▶ What you need to do
Omit the pictures and print exactly the lines of the listing below, starting at the first and ending at the line containing "return relabel(r, label, group)".

+ + + + +

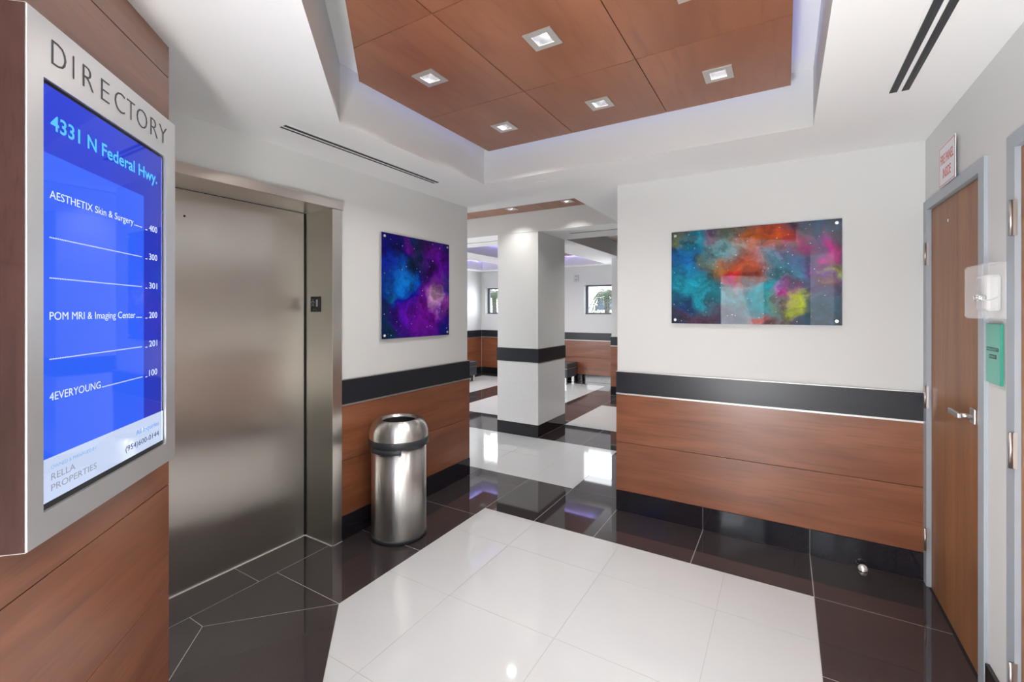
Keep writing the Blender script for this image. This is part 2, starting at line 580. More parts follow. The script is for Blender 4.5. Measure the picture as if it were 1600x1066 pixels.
def tag(o, label, cat, group=None):
    o['label'] = label; o['category'] = cat
    if group: o['group'] = group
    return o


def struct(name, bm, mat, org=(0, 0, 0)):
    return part(name, bm, mat, None, org, kind='structure')


def relabel(o, label, group=None):
    o['label'] = label
    if group: o['group'] = group
    return o


def dup(root, loc, label, group=None):
    def cp(o, par):
        c = o.copy(); COL.objects.link(c); c.parent = par
        for ch in list(o.children):
            cp(ch, c)
        return c
    r = cp(root, None)
    r.location = loc
    return relabel(r, label, group)


# ------------------------------------------------------------------ floor
CEIL = 2.55
floor = struct('floor', box(BM(), W, -6.9, 1.0, -2.5, 9.8, -0.12, -0.0008), 'grout')


def clip(poly, a, b, c):
    """keep a*x + b*y <= c"""
    out = []
    for i in range(len(poly)):
        p, q = poly[i], poly[(i + 1) % len(poly)]
        dp, dq = a * p[0] + b * p[1] - c, a * q[0] + b * q[1] - c
        if dp <= 0: out.append(p)
        if dp * dq < 0:
            k = dp / (dp - dq); out.append((p[0] + (q[0] - p[0]) * k, p[1] + (q[1] - p[1]) * k))
    return out


def inset(poly, g):
    """shrink a convex polygon by g on every side"""
    ar = sum(poly[i][0] * poly[(i + 1) % len(poly)][1] - poly[(i + 1) % len(poly)][0] * poly[i][1] for i in range(len(poly)))
    if ar < 0: poly = poly[::-1]
    out = poly
    for i in range(len(poly)):
        p, q = poly[i], poly[(i + 1) % len(poly)]
        dx, dy = q[0] - p[0], q[1] - p[1]
        l = math.hypot(dx, dy)
        if l < 1e-6: continue
        nx, ny = dy / l, -dx / l
        out = clip(out, nx, ny, nx * p[0] + ny * p[1] - g)
        if len(out) < 3: return []
    return out


def tile(poly, mat):
    q = inset(poly, 0.0018 if mat == 'tile_black' else 0.0016)
    if len(q) < 3: return
    cx = sum(a for a, b in q) / len(q); cy = sum(b for a, b in q) / len(q)
    part('floor_tile', prism(BM(), q, -0.011, 0.0), mat, floor, (cx, cy, 0))


def rect(x0, x1, y0, y1):
    return [(x0, y0), (x1, y0), (x1, y1), (x0, y1)]


# front room, white field with a cut-off corner
gx = [-2.037, -1.578, -0.942, -0.307, 0.137]
gy = [2.975, 2.58, 1.957, 1.335, 0.712, 0.09, -0.574]
for i in range(4):
    for j in range(6):
        q = clip(rect(gx[i], gx[i + 1], gy[j + 1], gy[j]), -1, -1, 0.437)
        if len(q) >= 3: tile(q, 'tile_white')
# black border tiles
for a in ((1.6, 2.226), (2.226, 2.84), (2.84, 3.49)):
    tile(rect(-2.60, -2.037, *a), 'tile_black')
tile([(-2.60, 1.6), (-2.60, 1.136), (-2.47, 1.136), (-2.037, 1.6)], 'tile_black')
tile([(-2.60, 1.136), (-2.60, 0.70), (-2.034, 0.70), (-2.47, 1.136)], 'tile_black')
tile([(-2.037, 1.6), (-2.47, 1.136), (-1.88, 0.546), (-1.445, 1.008)], 'tile_black')
k = 0
cxy = [(-1.445, 1.008), (-1.88, 0.546)]
while k < 4:
    n0 = (cxy[0][0] + 0.445, cxy[0][1] - 0.445); n1 = (cxy[1][0] + 0.445, cxy[1][1] - 0.445)
    tile([cxy[0], cxy[1], n1, n0], 'tile_black')
    cxy = [n0, n1]; k += 1
tile(rect(-2.037, -1.598, 2.975, 3.70), 'tile_black')
tile(rect(-1.598, -1.132, 2.975, 3.70), 'tile_black')
for a in ((-1.132, -0.50), (-0.50, 0.138), (0.138, 0.70)):
    tile(rect(*a, 2.975, 3.49), 'tile_black')
for a in ((2.345, 2.975), (1.72, 2.345), (1.09, 1.72), (0.46, 1.09), (-0.16, 0.46)):
    tile(rect(0.137, 0.70, *a), 'tile_black')
for a in ((2.612, 3.412), (1.375, 2.262)):
    part('threshold_strip', box(BM(), W, 0.6965, 0.744, a[0] + 0.001, a[1] - 0.001, -0.010, 0.0008), 'black', floor)
# elevator recess
tile(rect(-2.87, -2.60, 1.493, 1.975), 'tile_black')
tile(rect(-2.87, -2.60, 0.89, 1.493), 'tile_black')
# behind the camera, along the door wall
for a in ((-0.80, -0.16), (-1.45, -0.80), (-1.95, -1.45)):
    tile(clip(rect(0.05, 0.70, *a), -1, -1, 1.16), 'tile_black')
# lobby
xs = [-6.58, -6.3, -5.74, -5.18, -4.595, -3.9, -3.2, -2.6, -2.037, -1.598, -1.132, -0.5, 0.10, 0.70]
ys = [3.49, 3.70, 4.32, 4.945, 5.735, 6.42, 7.22, 7.75, 8.35, 9.12, 9.45]
for i in range(len(xs) - 1):
    for j in range(len(ys) - 1):
        x0, x1, y0, y1 = xs[i], xs[i + 1], ys[j], ys[j + 1]
        if y0 < 3.6 and x0 >= -2.04: continue
        mx_, my_ = (x0 + x1) / 2, (y0 + y1) / 2
        white = (-4.0 < mx_ < -1.6 or -6.3 < mx_ < -4.595) and 3.70 < my_ < 4.945
        white |= (-4.595 < mx_ < -3.2 or -6.3 < mx_ < -5.18) and 5.735 < my_ < 9.12
        white |= -2.6 < mx_ < 0.1 and 5.735 < my_ < 7.22
        tile(rect(x0, x1, y0, y1), 'tile_white' if white else 'tile_black')

# ------------------------------------------------------------------ ceiling
TX0, TX1, TY1 = -2.0, 0.131, 2.910
tray = [(TX0, 1.575), (TX0, TY1), (TX1, TY1), (TX1, -0.556)]
cofA = rect(-4.1, -1.578, 3.685, 4.955)
cofB = rect(-2.585, 0.2, 5.755, 7.9)
cofC = rect(-4.56, -3.198, 5.712, 9.08)
cofD = rect(-6.3, -5.17, 5.712, 9.08)
ceiling = struct('ceiling', flat('ceiling', rect(-6.85, 1.0, -2.5, 9.7), [tray, cofA, cofB, cofC, cofD], CEIL, 2.86), 'ceiling')
ceiling.data.materials.append(M['wall'])
for q in ceiling.data.polygons:
    if abs(q.normal.z) < 0.5: q.material_index = 1
part('ceiling_deck', box(BM(), W, -6.85, 1.0, -2.5, 9.7, 2.861, 2.93), 'ceiling', ceiling)


# wooden ceiling clouds: panels with square holes for the lamps
def lamp_hole(c, s=0.043):
    return rect(c[0] - s, c[0] + s, c[1] - s, c[1] + s)


def cloud(name, label, xs_, ys_, lamps, z=2.75, clipd=None, led='led', ledsides='xXyY', thick=0.018, wood_mat='wood_c'):
    cx_, cy_ = (xs_[0] + xs_[-1]) / 2, (ys_[0] + ys_[-1]) / 2
    t = thing(name, label, 'ceiling panel', (cx_, cy_, z))
    for i in range(len(xs_) - 1):
        for j in range(len(ys_) - 1):
            poly = rect(xs_[i], xs_[i + 1], ys_[j], ys_[j + 1])
            if clipd is not None: poly = clip(poly, -1, -1, clipd)
            if len(poly) < 3: continue
            poly = inset(poly, 0.0022)
            if len(poly) < 3: continue
            hs = [lamp_hole(c) for c in lamps if xs_[i] < c[0] < xs_[i + 1] and ys_[j] < c[1] < ys_[j + 1]]
            part('wood_panel', flat('wood_panel', poly, hs, z, z + thick), wood_mat, t,
                 (sum(a for a, b in poly) / len(poly), sum(b for a, b in poly) / len(poly), z))
    full = rect(xs_[0] + 0.01, xs_[-1] - 0.01, ys_[0] + 0.01, ys_[-1] - 0.01)
    if clipd is not None: full = clip(full, -1, -1, clipd - 0.014)
    part('backing_board', flat('backing_board', full, [lamp_hole(c, 0.047) for c in lamps], z + thick + 0.001, z + thick + 0.008), 'joint', t)
    if led:
        zz = z + thick + 0.009
        e = 0.03
        b = BM()
        x0, x1, y0, y1 = xs_[0] + e, xs_[-1] - e, ys_[0] + e, ys_[-1] - e
        if 'x' in ledsides: box(b, W, x0, x0 + 0.012, (y0 if clipd is None else 1.65), y1, zz, zz + 0.008)
        if 'X' in ledsides: box(b, W, x1 - 0.012, x1, y0, y1, zz, zz + 0.008)
        if 'Y' in ledsides: box(b, W, x0, x1, y1 - 0.012, y1, zz, zz + 0.008)
        if 'y' in ledsides and clipd is None: box(b, W, x0, x1, y0, y0 + 0.012, zz, zz + 0.008)
        part('led_strip', b, led, t)
    return t


def downlight(loc, label, power, group='square recessed downlights in the front room ceiling', spread=120):
    x, y, z = loc
    t = thing('recessed_downlight', label, 'ceiling light', loc, group)
    f = rect(x - 0.066, x + 0.066, y - 0.066, y + 0.066)
    part('trim_ring', flat('trim_ring', f, [lamp_hole((x, y), 0.037)], z - 0.005, z - 0.0005), 'trim_light', t)
    b = BM()
    a, c, h = 0.037, 0.026, 0.042
    lo = [b.verts.new((x + sx * a, y + sy * a, z - 0.002)) for sx, sy in ((-1, -1), (1, -1), (1, 1), (-1, 1))]
    hi = [b.verts.new((x + sx * c, y + sy * c, z + h)) for sx, sy in ((-1, -1), (1, -1), (1, 1), (-1, 1))]
    for i in range(4):
        b.faces.new((lo[i], lo[(i + 1) % 4], hi[(i + 1) % 4], hi[i]))
    part('reflector', b, 'reflector', t)
    part('lens', box(BM(), W, x - 0.027, x + 0.027, y - 0.027, y + 0.027, z + h, z + h + 0.004), 'lens', t)
    l = area_light('lamp', (x, y, z - 0.008), (0, 0, 0), 0.07, 0.07, power, (1.0, 0.965, 0.92), spread)
    l.parent = t; l.location = (0, 0, -0.008)
    return t


LX, LY = [-1.548, -0.905, -0.285], [1.766, 2.482]
front_l = [(x, y) for y in LY for x in LX] + [(-0.905, 1.02), (-0.285, 1.02), (-0.285, 0.30)]
cloud('wood_ceiling_cloud', 'suspended cherry wood ceiling panels in the front room tray', [-1.888, -1.208, -0.603, 0.030],
      [-0.75, -0.10, 0.64, 1.39, 2.138, 2.805], front_l, clipd=0.285, led='led_soft')
cloud('wood_ceiling_panel', 'cherry wood ceiling panel over the passage before the pillar', [-4.1, -3.5, -2.46, -1.6],
      [3.69, 4.95], [(-2.83, 4.70), (-2.09, 4.70)], z=2.80, led=None, thick=0.018)
for nm, lb, c, lp in (('wood_ceiling_cloud', 'dark cherry wood ceiling cloud behind the pillar, to its right', cofB, [(-1.9, 6.4), (-1.0, 6.4)]),
                      ('wood_ceiling_cloud', 'cherry wood ceiling cloud with blue edge light behind the pillar', cofC, [(-3.88, 6.5), (-3.88, 7.4), (-3.88, 8.3)]),
                      ('wood_ceiling_cloud', 'cherry wood ceiling cloud in the far left lobby bay', cofD, [(-5.74, 6.5), (-5.74, 7.4), (-5.74, 8.3)])):
    (x0, y0), (x1, _), (_, y1), _ = c
    g = 0.11
    cloud(nm, lb, [x0 + g, (x0 + x1) / 2 + 0.09, x1 - g], [y0 + g, (y0 * 2 + y1) / 3, (y0 + 2 * y1) / 3, y1 - g], lp,
          led=None if c is cofB else 'led')
    for i, (x, y) in enumerate(lp):
        downlight((x, y, 2.75), 'square downlight in the lobby %s, %s one from the pillar' % ({-1.9: 'bay right of the pillar', -1.0: 'bay right of the pillar', -3.88: 'bay straight behind the pillar', -5.74: 'bay farthest left'}[x], ('nearest', 'middle', 'farthest')[i]), 6,
                  'square downlights of the lobby behind the pillar', 130)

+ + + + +

▶ Result of this task
Keep writing the Blender script for this image. This is part 2, starting at line 580. More parts follow. The script is for Blender 4.5. Measure the picture as if it were 1600x1066 pixels.
def tag(o, label, cat, group=None):
    o['label'] = label; o['category'] = cat
    if group: o['group'] = group
    return o


def struct(name, bm, mat, org=(0, 0, 0)):
    return part(name, bm, mat, None, org, kind='structure')


def relabel(o, label, group=None):
    o['label'] = label
    if group: o['group'] = group
    return o


def dup(root, loc, label, group=None):
    def cp(o, par):
        c = o.copy(); COL.objects.link(c); c.parent = par
        for ch in list(o.children):
            cp(ch, c)
        return c
    r = cp(root, None)
    r.location = loc
    return relabel(r, label, group)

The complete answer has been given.